Il Messaggero, 26 febbraio 2018
Barcellona invasa da tossicodipendenti italiani. «Occupano gli immobili, gestiscono lo spaccio»
BARCELLONA Antonio ha 32 anni e lo sguardo perso che tradisce la lunga dipendenza dalle droghe. Si avventa con voracità sul piatto di fagioli nel comedor social, la mensa Reina de la Paz delle missionarie di Madre Teresa di Calcutta, nel quartiere del Raval di Barcellona. Il locale annesso alla chiesa Sant Agustì pullula di randagi e senzatetto, spagnoli e immigrati, uomini e donne, tantissimi turisti con lo zaino in spalla, autoctoni e nomadi. Tanti gli italiani nella file di almeno 300 persone tutti i giorni in attesa dalle 10 del mattino davanti alla chiesa. Antonio è uno degli occupas dei narco-pisos del Raval, gli appartamenti del vecchio Barrio Chino, di proprietà di banche o fondi di investimento, lasciati in abbandono dopo la crisi immobiliare e in mano ai signori dello spaccio.
«Ci sono tantissimi italiani», assicura un mediatore dell’Agenzia di salute pubblica di Barcellona. «Mentre qui il numero dei consumatori di eroina è diminuito negli ultimi 20 anni, la quantità di tossicodipendenti provenienti dall’Italia è altissima. Non sono solo eroinomani, ma consumatori polivalenti. Vanno in massa alle mense sociali, qualcuno nei centri di riabilitazione o accoglienza, quando sono ai limiti».
LO SPACCIO
L’ultimo a morire, un italiano di 34 anni, accoltellato a novembre per un regolamento di conti nel cuore della notte in via Princep de Viana, fra i vicoli ad alta densità criminale e spaccio, a due passi dalla Rambla, battuta ogni anno da 30 milioni di persone. Uno dei 50mila che risiedono nella città di Gaudì, anche se sono molti di più quelli non iscritti all’Aire, il registro dei connazionali all’estero. «Molti sono coinvolti nello spaccio, attratti dalla legislazione che non punisce il consumo personale e dalla possibilità di occupare le case dove lo spaccio è continuo», spiegano all’Agenzia del Comune. «Vivono di borseggi ai turisti che pullulano nel Raval, dove una dose di eroina costa solo 10 euro». Sono una cinquantina i narcopisos in un raggio di meno di un chilometro, in una situazione di tale conflittualità da aver indotto gli abitanti riuniti nell’Associazione RPR, dalle iniziali delle strade Robadors-Picalquers-Roig, epicentro dello spaccio, a organizzare narco-tour nel quartiere, per forzare un intervento delle autorità e dell’amministrazione.

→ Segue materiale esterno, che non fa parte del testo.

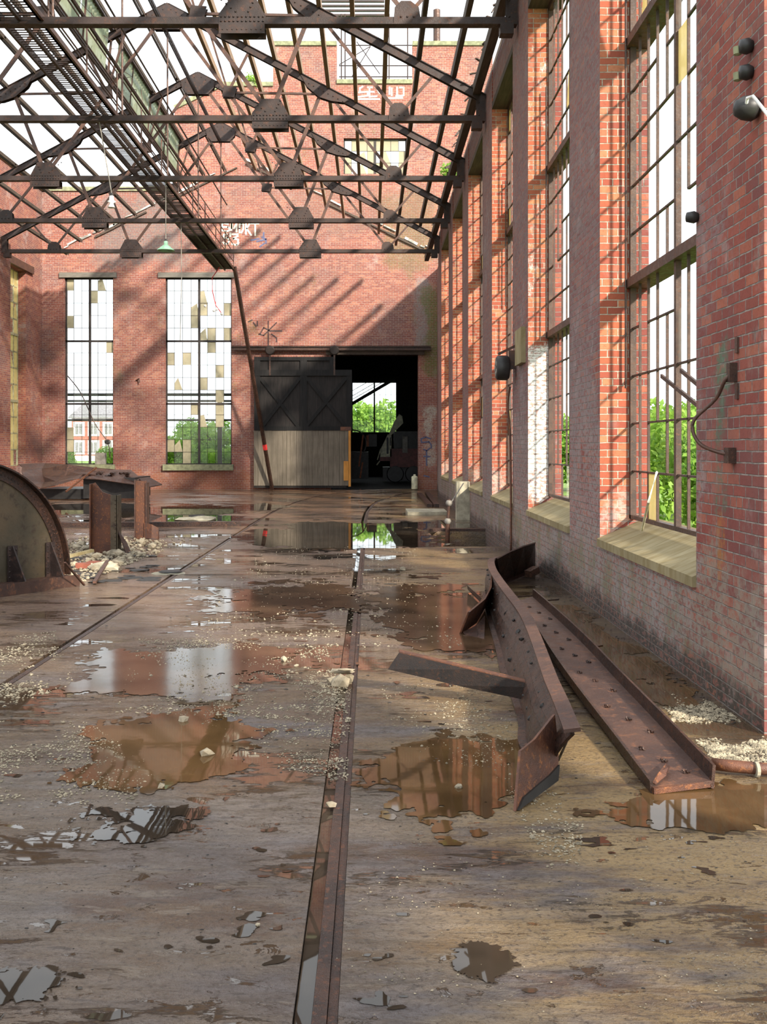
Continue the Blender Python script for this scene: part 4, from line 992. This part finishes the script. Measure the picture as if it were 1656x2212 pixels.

«In un appartamento del secondo piano, in un’ora e mezza 195 persone sono entrate a farsi di eroina», ricorda Carlos, il presidente dell’associazione all’inizio del tour. «L’abbiamo documentato in un video e a ottobre l’appartamento è stato sgomberato e sequestrato, ma le siringhe restano disseminate ovunque. Quello, invece, appartiene alla mafia italiana», segnala Carlos Gonzalez, indicando un’altra casa al terzo piano dello stesso edificio. Drug dealers go away, gli striscioni esposti su alcuni balconi nella zona dall’associazione. L’Agenzia di Salute pubblica calcola siano almeno una quarantina i morti per overdose ogni anno nel Raval.
IL PIANO
«Molti sono italiani», giurano. E il plan de choque, il piano choc annunciato l’estate scorsa dall’amministrazione di Ada Colau, la sindaca di Barcelona en Comú, affine a Podemos, non è stato che un palliativo. Prevedeva, fra l’altro, l’ampliamento dell’orario di apertura di una sala di iniezione, un centro dove poter portare droga e bucarsi in condizioni igieniche sicure. «Vari dei narco-pisos, che hanno un impatto tremendo sulla vivibilità del quartiere, sono occupati da italiani», denuncia l’associazione dei residenti. «E quasi tutti quelli che vengono a drogarsi sono vecchie conoscenze dei servizi sociali, non sono giovani, ma gente che è qui ormai da anni».
A Casa Italia rilevano come sia facile scivolare nella dipendenza: «Molti ragazzi vengono in Spagna pensando che è molto facile trovare un lavoro, senza nessun tipo di formazione né di conoscenza della lingua. Una volta a Barcellona, scoprono che è possibile vivere senza denaro e a poco a poco abbandonano l’idea di ritornare in Italia, anche se non hanno trovato un’occupazione. Qui trovano risorse e aiuti, amici che li ospitano e quando tutto manca, resta la spiaggia dove passare la notte». Fantasmi di una marginalità made in Italy divenuta strutturale, che sopravvivono nel dedalo di vicoli del Raval. Fino al prossimo buco.